About


Hello! I’m Abigail Droge, an Assistant Professor of English at SUNY Cortland. My work focuses on nineteenth-century British literature and the history of reading. I am particularly fascinated by the ways that readers can use literature to build interdisciplinary learning communities. By studying the archival records that past generations of readers have left behind, I hope to begin conversations about how and why we engage with literature today. The core motivation behind my work is to unite research and pedagogy in the same conversation and to find new ways of applying literary and historical knowledge when navigating current social challenges. 

I received my Ph.D. from the Stanford English Department, where my dissertation explored how reading communities in both the nineteenth and twenty-first centuries engaged with the novels of Charles Dickens and George Eliot. The archives at the heart of the project came from Victorian readers across England, ranging from a student literary magazine at a science college, to the meeting notes from neighborhood clubs called “mutual improvement societies,” a common mode of adult education. The project also incorporated reflections on my own experiences teaching Victorian literature.

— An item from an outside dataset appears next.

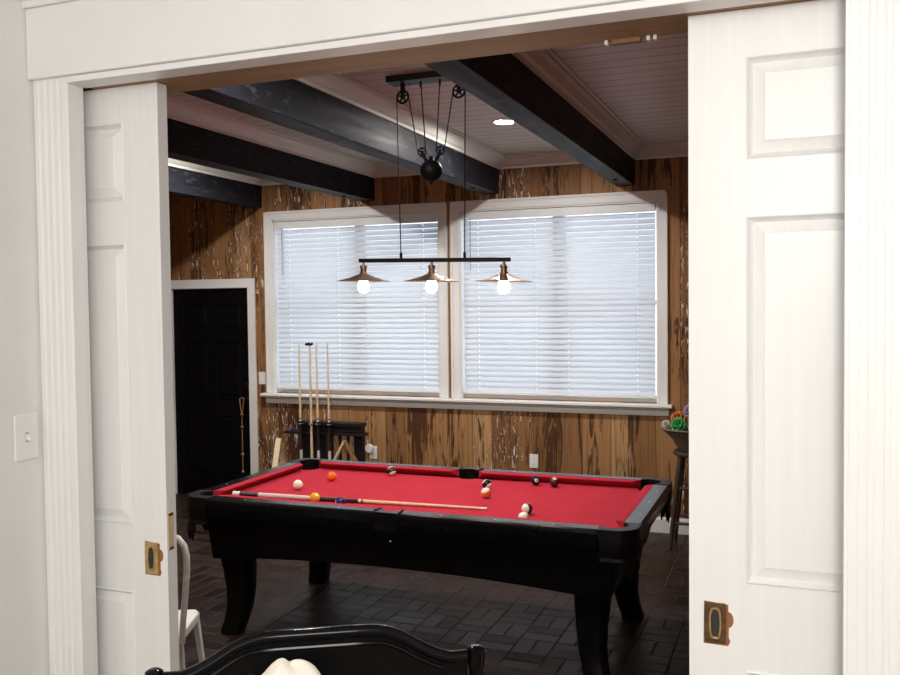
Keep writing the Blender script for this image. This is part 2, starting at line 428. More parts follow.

After graduating, I worked at the University of California, Santa Barbara as a Postdoctoral Scholar for “WhatEvery1Says: The Humanities in Public Discourse” (WE1S), a digital and public humanities project funded by the Mellon Foundation.  The project was highly collaborative and represented a partnership across multiple institutions, including California State University–Northridge and the University of Miami. Our main goal was to use digital methods to analyze how the humanities are portrayed in recent media and journalism. As the Director of the WE1S Curriculum Lab, I focused particularly on how college students experience and write about the humanities. 

I went on to teach in the English Department at Emory University as an American Council of Learned Societies (ACLS) Emerging Voices Fellow. I then worked at Purdue University as a Visiting Instructor in the Cornerstone Integrated Liberal Arts Program, a humanities-based general education sequence geared towards science and engineering students.

I received my B.A. in English from Yale University, where I was also a proud member of the Yale Glee Club.